Who have the largest incomes?

The businessmen CEO's, the financiers and the lawyers. That is, those who hold the purse strings, and the power, pay themselves the most.

How is this ethical? They aren't the most intelligent or the hardest working or the most academically qualified.

It's bullshit.

Why do we let this happen? Because we just ignore it. We don't understand it. And we don't pay attention to it. Or, most usually, we buy into it, we see it as inevitable, so we accept it. In some sense we think that a person at the top can actually do the work of more than two people, but they (or we) can't. Nobody can. And certainly nobody is 'worth' more than two people, no matter what they do, no matter how 'popular' they are.

In the past we accepted the 'chain of being' and God-appointed superiority. But we're wiser now, or should be. This income discrepancy isn't about royal blood or meritocracy, it's about taking advantage, because, according to business philosophy, 'If you can take something (and get away with it) then you should'. While this collective belief prevails it's hard (and disabling) to do otherwise.

It's this atheism of ethics that we need to put a stop to, because it's not right, it's not acceptable to pay yourself more, just because you can. Nor is it acceptable to accept greater pay from those who have already bought into the system. "The market rate for the job", that's a con – the market rate for the job is an average of those who are given the job by those who control it, not a rate relevant to those who could do it but are never given the opportunity to.

And just because your product is more popular than others, does that make you 'worth' more than others? Am I a better, more valuable human because I've sold more than others? Was I worth more before that? Is a person worth more, a 'better person', because their product is worth more? Should the value from our contribution be in the realising of ourselves and our potential, or should it be in the fickleness of popularity and money?

Unfortunately, until we democratically agree to sharing, we are highly unlikely to share, because when it's not done together then those who do share are disadvantaged relative to those who don't.
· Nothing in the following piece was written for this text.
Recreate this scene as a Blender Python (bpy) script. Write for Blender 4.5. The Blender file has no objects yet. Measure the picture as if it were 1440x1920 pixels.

So we need to make our policy mandate sharing and contribution, not selfishness and profit. Then the incentives and reward are in contributing as we best can where and when we see a need, and opportunity to do so is equal. Rather than the incentives being the fickleness of profit and selfish accumulation, with vastly disparate opportunity. (And moreover, organisation, with sharing, is by collaboration, not by required cooperation with a hierarchy.)